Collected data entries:
= = = = =

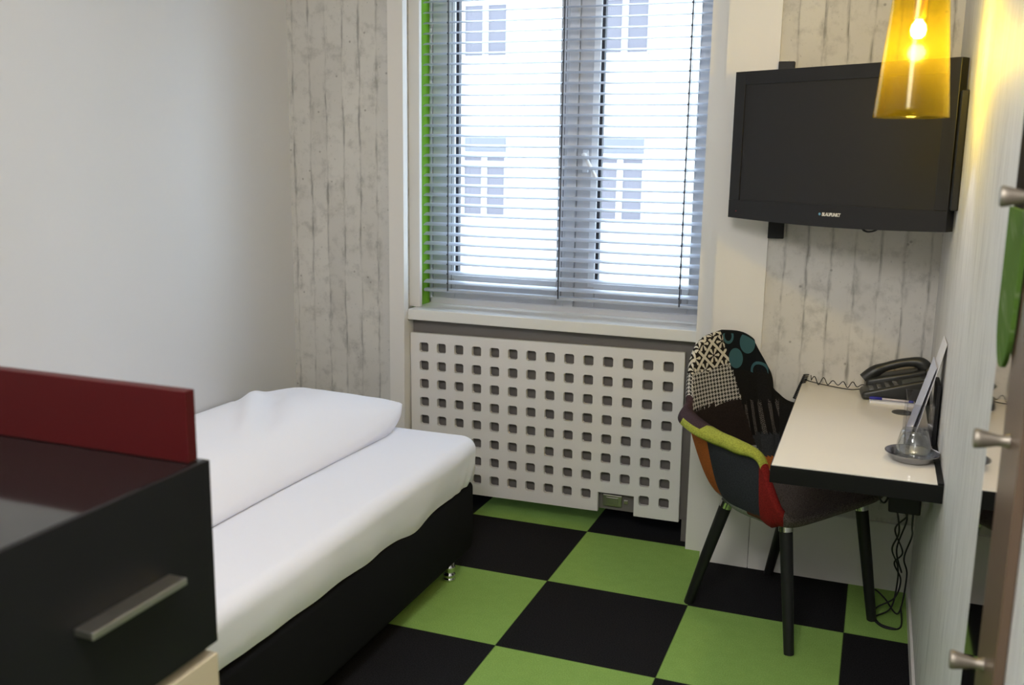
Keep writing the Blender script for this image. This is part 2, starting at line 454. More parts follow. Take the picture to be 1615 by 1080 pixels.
# ------------------------------------------------------------------ venetian blind
bl = thing('venetian_blind', 'lowered pale aluminium venetian blind in the window opening', 'blind', (-.2, .165, .905))
def slat(z, name='slat'):
    b = NB(); n = 6; hw = .0195; tilt = math.radians(17); V = []
    for i in range(n+1):
        t = -1+2*i/n; y = t*hw; zz = .0030*(1-t*t)
        V.append((y*math.cos(tilt)-zz*math.sin(tilt), y*math.sin(tilt)+zz*math.cos(tilt)))
    poly = [(.165+y, z+q) for y, q in V]+[(.165+y, z+q-.0007) for y, q in reversed(V)]
    prism(b, poly, 0, OL+.007, OR-.006)
    for f in b.faces: f.smooth = True
    return b
z = .9515; first = None; zs = []
while z < 2.24:
    zs.append(z); z += .0406
for k, z in enumerate(zs):
    if first is None: first = obj('slat', slat(z), M['alu'], bl, 40)
    else:
        c = first.copy(); COL.objects.link(c); c.parent = bl; c.location = (0, 0, z-zs[0])
b = NB(); box(b, OL+.007, OR-.006, .148, .182, .908, .922, .004); obj('bottom_rail', b, M['alu'], bl, 40)
b = NB(); box(b, OL+.004, OR-.004, .14, .19, 2.25, 2.295, .003); obj('head_rail', b, M['alu'], bl)
for x in (-.686, -.196, .298):
    b = NB()
    for dy in (-.020, .020): tube(b, [(x, .165+dy, .915), (x, .165+dy, 2.26)], .0013, 6)
    tube(b, [(x+.003, .165-.023, .915), (x+.003, .165-.023, 2.26)], .0021, 6)
    for z in zs: box(b, x-.0025, x+.0035, .1405, .1465, z-.0065, z-.001)
    obj('ladder_cord', b, M['cord'], bl)
# ------------------------------------------------------------------ radiator cover
rc = thing('radiator_cover', 'white board radiator cover punched with rows of square holes under the window sill', 'radiator cover', (-.22, .03, .08))
b = NB()
TR = Matrix.Translation((-.22, .03, .42)) @ Matrix.Rotation(-math.radians(.55), 4, 'Y') @ Matrix.Translation((.22, -.03, -.42))
px0, px1, pz0, pz1 = -.800, .356, .0785, .7535
c0, dc, r0, dr, hs = -.738+.0, .0795, .698-.004, -.0782, .0205
xs = [c0+dc*i for i in range(14)]; zsr = [r0+dr*j for j in range(8)]
def hole_cell(bm, cx, cz, x0, x1, z0, z1, h, y):
    k = h*.72
    inner = [(cx-k, cz-h), (cx+k, cz-h), (cx+h, cz-k), (cx+h, cz+k), (cx+k, cz+h), (cx-k, cz+h), (cx-h, cz+k), (cx-h, cz-k)]
    o = [bm.verts.new((x, y, zz)) for x, zz in ((x0, z0), (x1, z0), (x1, z1), (x0, z1))]
    i = [bm.verts.new((x, y, zz)) for x, zz in inner]
    for a, c in (((0, 1), (0, 1)), ((1, 2), (2, 3)), ((2, 3), (4, 5)), ((3, 0), (6, 7))):
        bm.faces.new((o[a[0]], o[a[1]], i[c[1]], i[c[0]]))
    for ov, a, c in ((1, 1, 2), (2, 3, 4), (3, 5, 6), (0, 7, 0)): bm.faces.new((o[ov], i[c], i[a]))
xb = [px0]+[(xs[i]+xs[i+1])/2 for i in range(13)]+[px1]
zb = [pz1]+[(zsr[j]+zsr[j+1])/2 for j in range(7)]+[pz0]
cut0, cut1, cutz = .028, .177, .160
for i in range(14):
    for j in range(8):
        if j == 7 and i in (10, 11): continue
        hole_cell(b, xs[i], zsr[j], xb[i], xb[i+1], zb[j+1], zb[j], hs, .03)
def quad(bm, x0, x1, z0, z1, y=.03): bm.faces.new([bm.verts.new(p) for p in ((x0, y, z0), (x1, y, z0), (x1, y, z1), (x0, y, z1))])
if cut0 > xb[10]: quad(b, xb[10], cut0, zb[8], cutz); 
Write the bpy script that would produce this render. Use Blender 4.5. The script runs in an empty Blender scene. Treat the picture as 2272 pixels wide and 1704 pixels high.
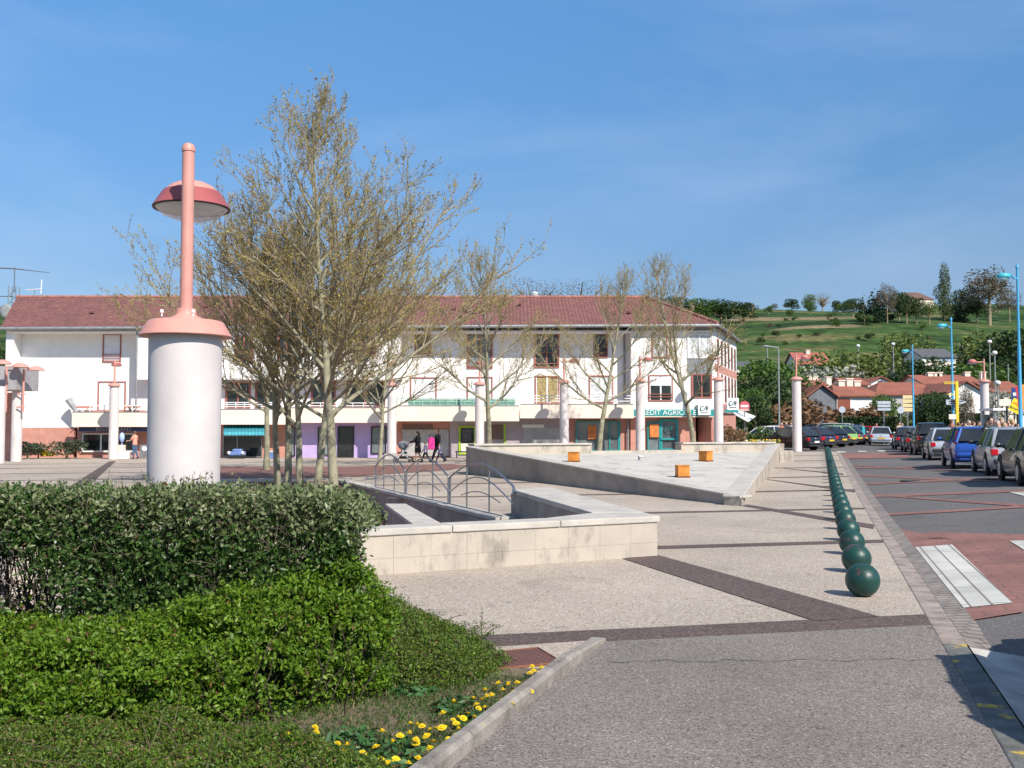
import bpy, math, random
import numpy as np
from mathutils import Vector, Matrix, geometry
random.seed(7); rng = np.random.default_rng(7)
S = bpy.context.scene; COL = S.collection
R = math.radians
# ---------------------------------------------------------------- camera, sky, sun, exposure
EYE = 1.75; FPX = 2230.0; CX, CY = 1136.0, 852.0; PITCH = math.atan(102 / FPX)
cam = bpy.data.cameras.new('camera'); camo = bpy.data.objects.new('camera', cam); COL.objects.link(camo)
cam.sensor_width = 36; cam.lens = 36 * FPX / 2272; cam.clip_end = 6000; cam.clip_start = .05
camo.location = (0, 0, EYE); camo.rotation_euler = (R(90) + PITCH, 0, 0); S.camera = camo
SUN_EL, SUN_AZ = R(41), R(35)                       # azimuth measured from behind the camera towards its right
sdir = Vector((math.sin(SUN_AZ) * math.cos(SUN_EL), -math.cos(SUN_AZ) * math.cos(SUN_EL), math.sin(SUN_EL)))
W = bpy.data.worlds.new('World'); S.world = W; W.use_nodes = True
nt = W.node_tree; nt.nodes.clear(); N = nt.nodes.new; L = nt.links.new
wo = N('ShaderNodeOutputWorld'); bg = N('ShaderNodeBackground'); sky = N('ShaderNodeTexSky')
sky.sky_type = 'NISHITA'; sky.sun_disc = False; sky.sun_elevation = SUN_EL
sky.sun_rotation = math.atan2(sdir.x, sdir.y); sky.air_density = 1.0; sky.dust_density = 0.35; sky.ozone_density = 4.0
tc = N('ShaderNodeTexCoord'); mp = N('ShaderNodeMapping'); mp.inputs['Scale'].default_value = (1.2, 1.2, 4.5); mp.inputs['Rotation'].default_value = (R(8), R(-16), R(20))
nz = N('ShaderNodeTexNoise'); nz.inputs['Scale'].default_value = 1.5; nz.inputs['Detail'].default_value = 7; nz.inputs['Roughness'].default_value = .55; nz.inputs['Distortion'].default_value = .6
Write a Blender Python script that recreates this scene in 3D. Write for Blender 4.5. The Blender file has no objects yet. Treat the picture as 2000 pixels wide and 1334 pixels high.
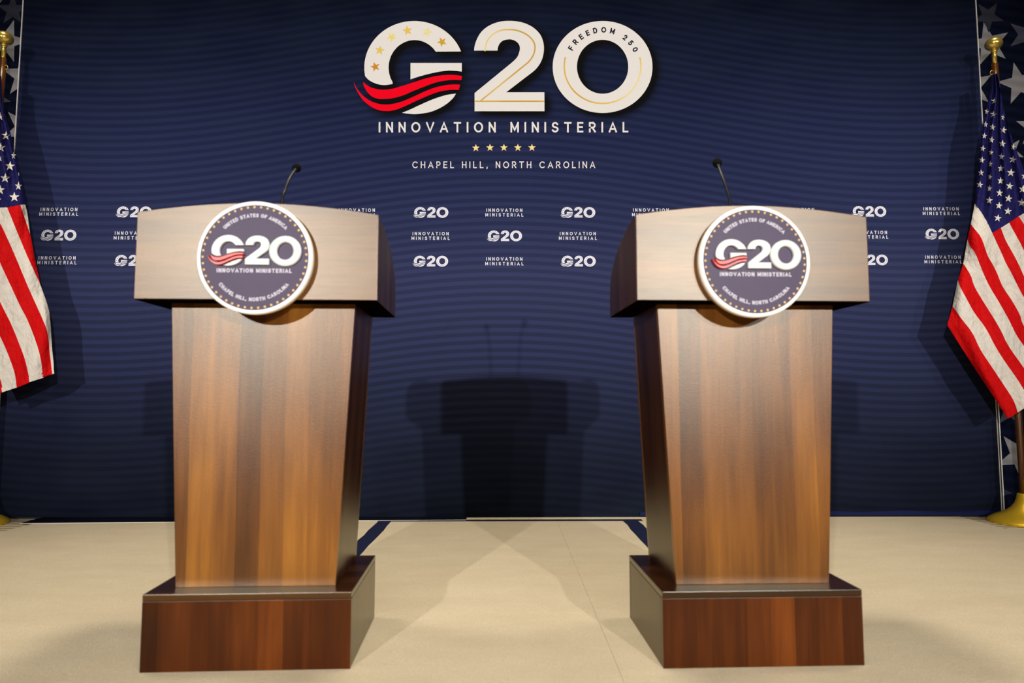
import bpy, bmesh, math, random
import numpy as np
from mathutils import Matrix, Vector
random.seed(7)
S = bpy.context.scene
C = S.collection
PI = math.pi

# ------------------------------------------------------------------ camera, world, lights, exposure
F, PITCH, YAW, CAMZ, WY = 1324.6164, 0.0783, 0.0111, 0.7176, 4.0657   # WY = plane of the printed backdrop


def ray(px, py):
    """direction in the room for a point of the 2000x1334 frame"""
    u, v = (px - 1000) / F, (667 - py) / F
    c, s = math.cos(PITCH), math.sin(PITCH)
    d, z = c - s * v, s + c * v
    c, s = math.cos(YAW), math.sin(YAW)
    return Vector((c * u + s * d, -s * u + c * d, z))


def at(px, py, Y=WY):
    r = ray(px, py)
    t = Y / r.y
    return Vector((r.x * t, Y, CAMZ + r.z * t))


def on_floor(px, py, z=0.0):
    r = ray(px, py)
    t = (z - CAMZ) / r.z
    return Vector((r.x * t, r.y * t, z))


cam = bpy.data.objects.new('camera', bpy.data.cameras.new('camera'))
C.objects.link(cam)
fwd = ray(1000, 667).normalized()
right = (ray(1001, 667) - ray(1000, 667)).normalized()
up = right.cross(fwd)
M3 = Matrix((right, up, -fwd)).transposed()
cam.matrix_world = Matrix.Translation((0, 0, CAMZ)) @ M3.to_4x4()
cam.data.sensor_width = 36
cam.data.lens = 36 * F / 2000
cam.data.clip_start = 0.02
cam.data.dof.use_dof = True
cam.data.dof.focus_distance = 4.0
cam.data.dof.aperture_fstop = 2.8
S.camera = cam

w = bpy.data.worlds.new('room_air')
S.world = w
w.use_nodes = True
w.node_tree.nodes['Background'].inputs[0].default_value = (0.9, 0.8, 0.7, 1)
w.node_tree.nodes['Background'].inputs[1].default_value = 0.001


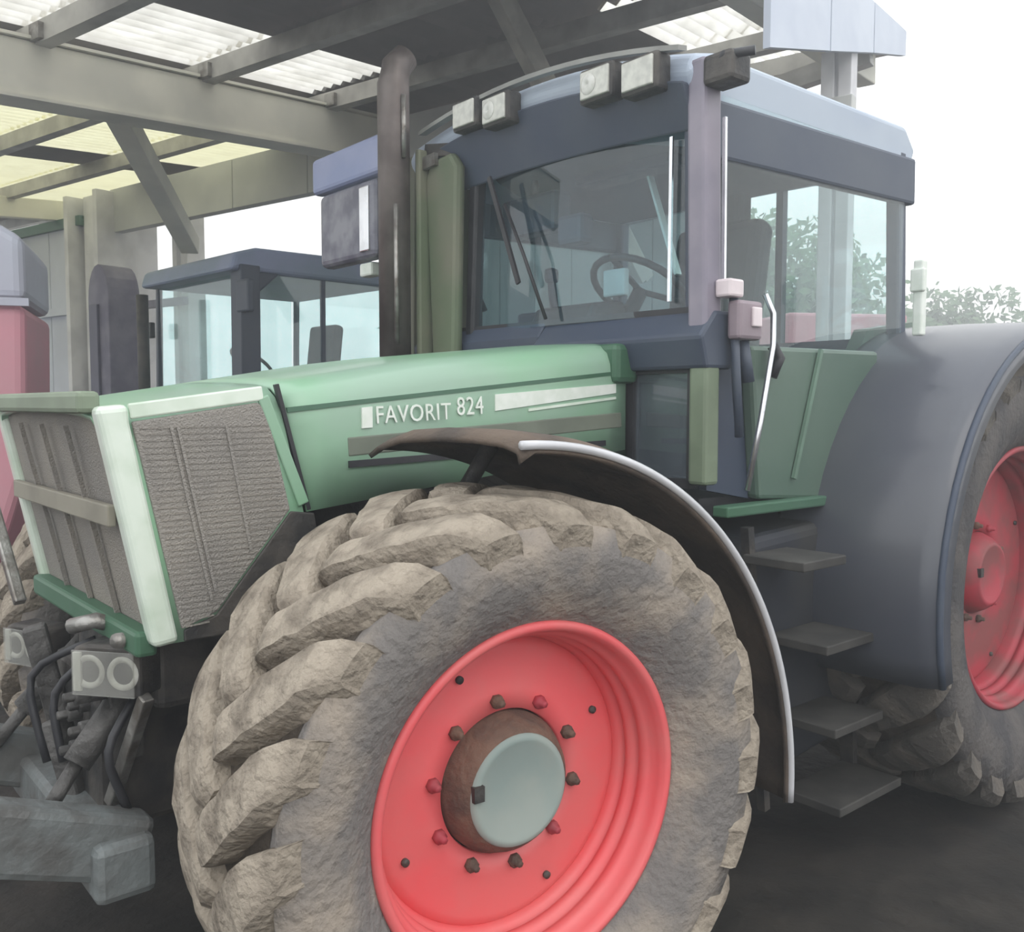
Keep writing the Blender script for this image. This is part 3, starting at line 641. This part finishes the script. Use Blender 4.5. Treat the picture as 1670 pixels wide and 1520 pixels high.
sw.tube([cw, cw+Rw @ Vector((0, 0, -.14))], .03, 10); sw.build('steering_wheel', M_black, T)
m = MB(); m.box((-1.30, .22, 2.00), (.03, .11, .10)); m.build('instrument_box', mat('pale_box', (.6, .66, .64), .4), T, bevel=.008)
m = MB(); m.box((-1.8, -.48, 1.85), (.6, .22, .22)); m.tube([(-1.6, -.44, 1.96), (-1.58, -.44, 2.10)], .02); m.box((-1.58, -.44, 2.12), (.06, .05, .07)); m.build('side_console', M_navy, T, bevel=.02)
m = MB(); m.box((-1.36, -.30, 2.33), (.10, .34, .16)); m.box((-1.36, -.06, 2.24), (.08, .14, .12)); m.build('overhead_reflection_box', M_navy, T, bevel=.02)  # dark boxes put in for a dark reflection in the windscreen
m = MB(); m.tube([(-1.36, -.30, 2.4), (-1.36, -.3, 2.52)], .015); m.tube([(-1.25, -.52, 2.30), (-1.22, -.56, 2.10), (-1.25, -.5, 1.95)], .012); m.build('overhead_reflection_arm', M_black, T)
m = MB(); m.box(((XF+XR)/2, 0, 2.50), (1.15, 1.45, .05)); m.build('roof_lining', mat('roof_lining', (.06, .08, .11), .8), T, bevel=.01)
m = MB(); m.box((-1.5, .1, 2.46), (.12, .5, .05)); m.build('sun_blind', M_navy, T, bevel=.01)

# ---- exhaust, intake duct, mirrors
m = MB(); m.tube([(-.90, -.66, 1.70), (-.90, -.66, 2.86), (-.915, -.66, 2.93), (-.96, -.66, 2.98)], [.066, .066, .062, .056], 24); m.build('exhaust_stack', M_stack, T, label='tall brown exhaust stack')
m = MB(); m.tube([(-.90, -.66, 1.66), (-.90, -.66, 1.74)], .09, 20); m.build('stack_base', M_black, T)
m = MB(); m.tube([(-.86, -.585, 1.80), (-.86, -.585, 2.36)], .010, 8); m.tube([(-.90, -.585, 2.55), (-.90, -.585, 2.80)], .010, 8); m.build('stack_guard_rod', M_steel, T)
m = MB(); m.prism([(-.555, 1.72), (-.40, 1.72), (-.375, 2.50), (-.42, 2.56), (-.56, 2.55), (-.60, 2.48)], 'X', -1.06, -1.01)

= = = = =

[STATED GOAL]
Leaving the pictures out, write out exactly the lines from the line containing "Write a Blender" through the line containing "F, PITCH, YAW, CAMZ, WY", both included.

[FULL RESPONSE]
Write a Blender Python script that recreates this scene in 3D. Write for Blender 4.5. The Blender file has no objects yet. Treat the picture as 2000 pixels wide and 1334 pixels high.
import bpy, bmesh, math, random
import numpy as np
from mathutils import Matrix, Vector
random.seed(7)
S = bpy.context.scene
C = S.collection
PI = math.pi

# ------------------------------------------------------------------ camera, world, lights, exposure
F, PITCH, YAW, CAMZ, WY = 1324.6164, 0.0783, 0.0111, 0.7176, 4.0657   # WY = plane of the printed backdrop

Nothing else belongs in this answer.